The second reason is that Sikhism is perhaps the only religion in the world which could claim to be not only eclectic but also completely non-denominational. The sacred scripture of the Sikhs, the Adi Granth, contains not only the writings of the Sikh Gurus but also those of Hindu and Muslim saint-poets of all castes ranging from Brahmins to the untouchables from different parts of northern India. And the Adi Granth is to every Sikh the living embodiment of all his ten Gurus and the word of God spoken through them.

Third, the Sikh faith is a synthesis of the two major religions of India—Hinduism and Islam. Both these religions underwent considerable change because of their impact on each other. Movements towards a rapprochement were started from either end and the two blended in Sikhism which again, is the only living faith which could be described as both Muslim and Hindu. The Sikh Gurus did not leave the blending to chance but clothed it with a personality distinct from either of its two constituents. Sikhism is like the sangam where the two streams of Hinduism and Islam mingle to become a mighty river.

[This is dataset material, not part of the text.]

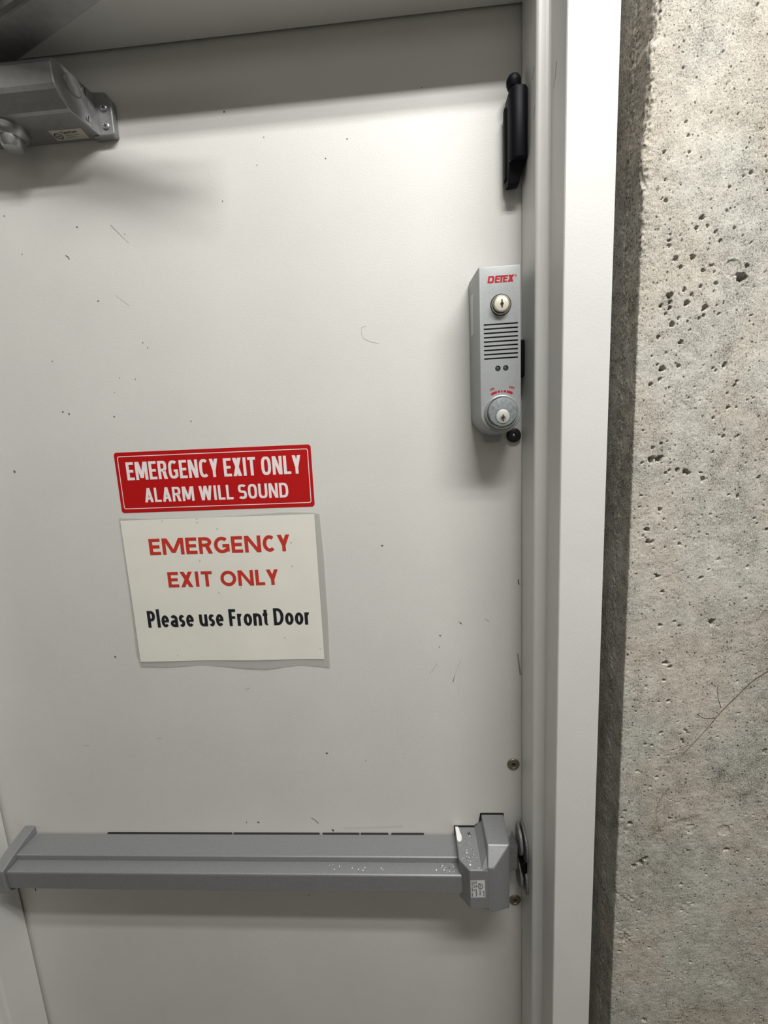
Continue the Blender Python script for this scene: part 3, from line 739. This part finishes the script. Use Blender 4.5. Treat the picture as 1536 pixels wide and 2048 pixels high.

The fourth reason may appear more sociological than religious. The Sikhs are a unique example of a community that within a couple of centuries of its birth developed a faith, an outlook, a way of life and, according to some, even physical features so distinct from the two religions out of which they were born, so as to achieve the semblance of separate nationhood. And having become a nation, became the spearhead of a nationalist movement which gathered both parent communities within its fold, liberated its homeland from foreign oppression, turned the tide of invasion back into the homes of its traditional conquerors and extended Punjab’s frontiers to Tibet, Afghanistan, Baluchistan and Sindh. The movement reached its climax under the Sikh ruler Maharaja Ranjit Singh and, having run its course, collapsed within ten years of his death.

This aspect of the story of the Sikhs would, at first sight, seem purely political and not connected with their religion. That is not so. In the process of development, the last of the Sikh Gurus, Gobind Singh, invested his following with external symbols, chiefly unshorn hair and the beard which became an integral part of the Sikh way of life and the one factor distinguishing them from other communities, particularly the Hindus, from whom the vast majority were converted. Since the annexation of Punjab by the British in 1849 the Sikh community has had to wage a relentless struggle for survival as a separate community. The tendency to abandon external forms—unshorn hair and beard—has grown amongst men of the younger generation resulting in the lapse of an ever-increasing number of Sikhs into the Hindu fold. If the pace of this lapsing into Hinduism continues, we may witness the remarkable, and to most Sikhs of my way of thinking, tragic phenomenon of a people losing their distinctiveness and of a living faith consigning itself to the cold catacombs of history.